のっけから句集最後の句を引く。
混沌はわたしの証し春の泥
水岩さんは自らこの句集を混沌と結ぶ。伝えたいことが溢れるゆえの字余り、破調をものともしない。わけても戦争について調べ、社会の教師として教壇に立つことで、伝えねばならないと思う信条と、学んできた俳句的心情がぶつかる。その混在がカオス状態を引き起こしている。それは自身で格闘した第一句集ならではの面白さでもある。
またポトフと言われてもまたポトフ
恋猫やとにかく好きにわけもなし
はげましてはげまされゐるおでんかな
自分より先にメロンの届きたる
とんとんと二階の夫に御慶かな
裸子と裸の夫の間にゐる
このような家庭の風景に佳句がたくさんある。
なんでもない日常のアッと驚く新鮮な切り口、且つユーモアのある俳句たちだ。「ポトフ」は洋風の煮込み料理。働く主婦には有難い。簡単でかつ栄養満点、困った時のポトフなのだ。上5下5のリフレイン、ポトフという空気の抜けるような名前に、家族の嘆息が聞こえそうでなんだか可笑しい。
片や和風の「おでん」は家族でつついたり、呑み屋で同僚と飲みながらというパターンが多い。今日の失敗を励ましたり励まされたりは「おでん」に限る。また、がんもどきやこんにゃくが、高級な肉や魚になれないのを、励まし合ってるようにも思えて愉快。
カーテン替へて初夏をわたくし薔薇模様
句集の題になった句。新しいカーテンに変えただけで、いつもの部屋が違う部屋になり、自分も少しのあいだ非日常的気分になる。
わたくしという、少し気取った表現が下5によく響く。
水岩さんも『薔薇模様』を出版して新しい模様のあなたが生まれた。
今年また旬の桜と旬の吾
円かなる月の単純愛すかな
絢爛で気持ちよくなる二句。盛りの桜と自分を並べる、この健やかさ。とんがって素敵なモノも人間もたくさんいるが、やすらぎという点では円かなるものに勝るもの無しだ。「愛すかな」も、私は一句集に一句くらいあってもいいと思う。

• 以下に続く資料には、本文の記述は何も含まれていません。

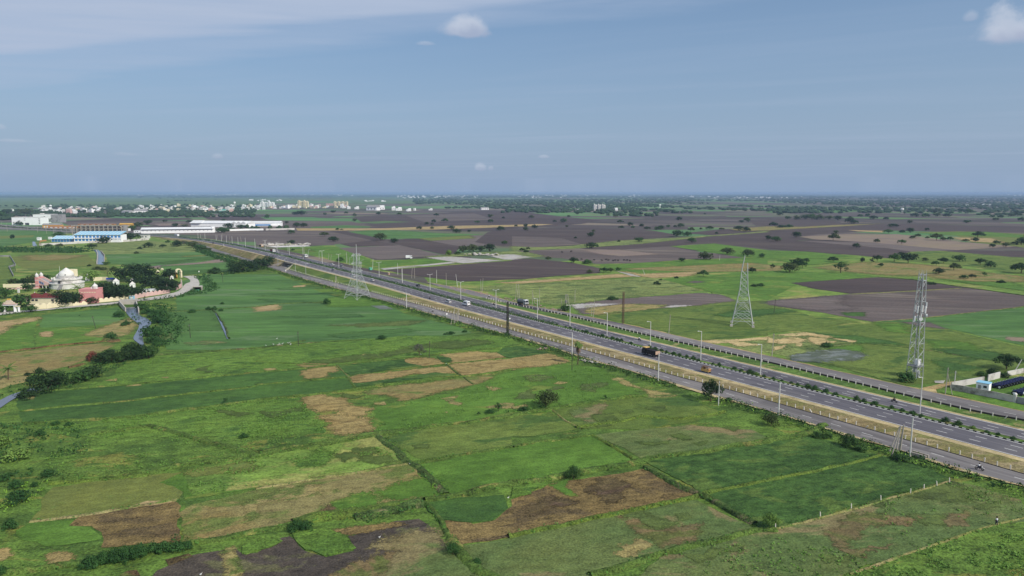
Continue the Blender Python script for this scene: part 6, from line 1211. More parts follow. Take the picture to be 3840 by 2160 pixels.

水岩さんを知るための句として、まろ〳〵と佳き句。まだお会いしたことはないが、成熟したステキな女性を思う。
これら日常詠の佳句からは、私淑する池田澄子さんから受けとるものを、しっかりキャッチしているように思える。
餡パン食べながら少年泣く冬野
三鬼の算術少年はしのび泣いた。水岩さんの餡パン少年は餡パン食べながら泣いた。大口をあけて泣く口の中で、餡パンがぐちゃぐちゃになっている。飲み込んだときの一瞬の泣き止み、また泣く、少年の原始的な生命力を感じます。冬野という大いなるものに抱かれた生命力は、三鬼の少年には無い強さを思わせて大好きな句だ。破調も生きていて、普段は天真爛漫な少年が見えてくる。
俳聖にされし翁を思ふ秋
秋暑し聖に俗ありいびきの図
水岩さんの戦争への想いから、亡くなって「英霊」にされた青年が、頭を掠める。英霊なんかになりたくなかったー。
芭蕉も俳聖なんて言われたくなかったのじゃないか。俳聖と言われることで派生する、出来上がったステレオタイプな人物像は、はなはだ迷惑かもしれない。そして俳聖のなかの俗を喜ぶ作者の確かな目。その目で戦争や信条に、真面目に向き合おうとして混沌がはじまる。
戦争はいつも気を付け!いつも夏
ざわめけるポプラの下のヒロシマ忌
十二月八日愚かなる日と記憶せよ
七夕や盧溝橋事件むかしあり
卓袱台に大学ノート敗戦日
憲法記念日風につぶての混じりける
ゴーヤチャンプル旨し選択の自由は尊し
前二句の「いつも気を付け!」「ヒロシマ忌」などは詩として昇華しているが、あとは教師として生徒に伝えなければという情熱が先走った感ありだ。たった575で、自身に記憶の無い戦争を伝えることの難しさを思う。しかしそれは伝えていかなければならない。そのジレンマという点ではよく伝わってくる。それはもう水岩さんの一生の課題でもあるだろう。
あれもしてこれもするなり嗚呼夏休み
どろどろのマグマの上のかたき冬
夏休みは家族と過ごす他に自身の課題研究も俳句もあり、溜息がでるほど、したいことが溜まっているだろう。そんなことを積み重ねながら、また第二句集へと熱いマグマを溜めていって欲しい。